Taobao Model: China’s Fast Fashion Industry
February 12, 2020
Cui Yue, known professionally in the industry as Pin’er, was hired by online retailers to model their clothes and help them advertise their goods on the Chinese e-commerce behemoth Taobao. Similar to eBay or Amazon, Taobao is a website that markets a wide variety of goods, from game consoles to pet food and clothing. To publicize their clothes, retailers pay models like Cui Yue to pose for pictures wearing their outfits.
“In the beginning, I charged 30 RMB (US$4) per item, but now I charge 200 to 300 RMB($30 USD) per piece,” explained Yue, “Some people charge 1000 RMB ($145) per piece, so their annual income would be around 10 million RMB (1.4 million USD).”
Because Taobao models are valued for their ability to drive sales, with the website tracking each product, the approach to modeling favors volume and efficiency. “There will typically be 100 to 200 outfits per day and in the last 4 years I’ve shot over 250,000 items of clothing,” said Yue, “This fast-paced modeling technique was forced from necessity since there were so many clothes, so we would never get through them all.” Even if she worked 24 hours every day, Yue stated she wouldn’t be able to finish modeling every piece.
When she first started working as a model for Taobao, she would “draw really heavy makeup on” as she “wasn’t very confident back then and used makeup to improve [her] self-confidence.” As Yue first modeled, she described how she felt “uncomfortable, as passersby stop and look at you and some even take out their phones to take photos of you.” But after a while, she realized that “this is work, I just need to get my job done. It’s not important how other people look at me.”
During each shoot, Yue tries to capture the spirit of each outfit in a matter of seconds, shifting her poses in rapid-fire sequences before quickly slipping into the next look.

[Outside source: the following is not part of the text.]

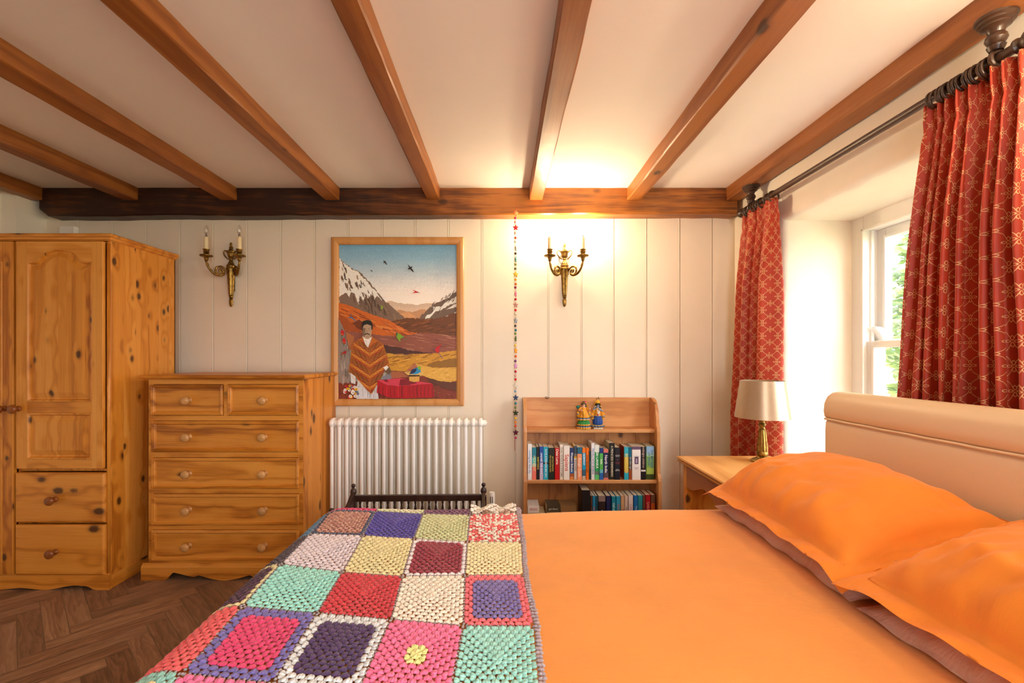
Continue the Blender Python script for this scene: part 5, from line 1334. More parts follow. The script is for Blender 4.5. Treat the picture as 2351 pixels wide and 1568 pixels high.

“Every time I put on an outfit,” says Yue, “I consider its material and design. For example, if it’s lace, I will act more feminine. If it’s fluffy or has pom-poms, I try to be cuter.”
When modeling each outfit, she tries to imagine herself in a fitting situation. “If I’m wearing professional work clothes, I picture myself in an office. I imagine I am a white-collar worker and the feeling just naturally comes out.”
Primarily shot on the street, with the briefest of pauses for water and food, modeling is hectic and downright unglamorous work, but for models such as Yue, it can be lucrative—at least for a time.
Yue emphasized that turnover, the rate at which employees leave the workforce and are replaced, is extremely high within the industry. “There are always younger models with better figures who charge less than me. There is always a new generation waiting to push out the old,” she explained. Although this is the reality of working as a model, Yue said she has “made peace with being replaced by a new wave of models.”
“My modeling career will end naturally,” said Yue, “until one day when I might not even get one booking a month—that’s when the job has left me.”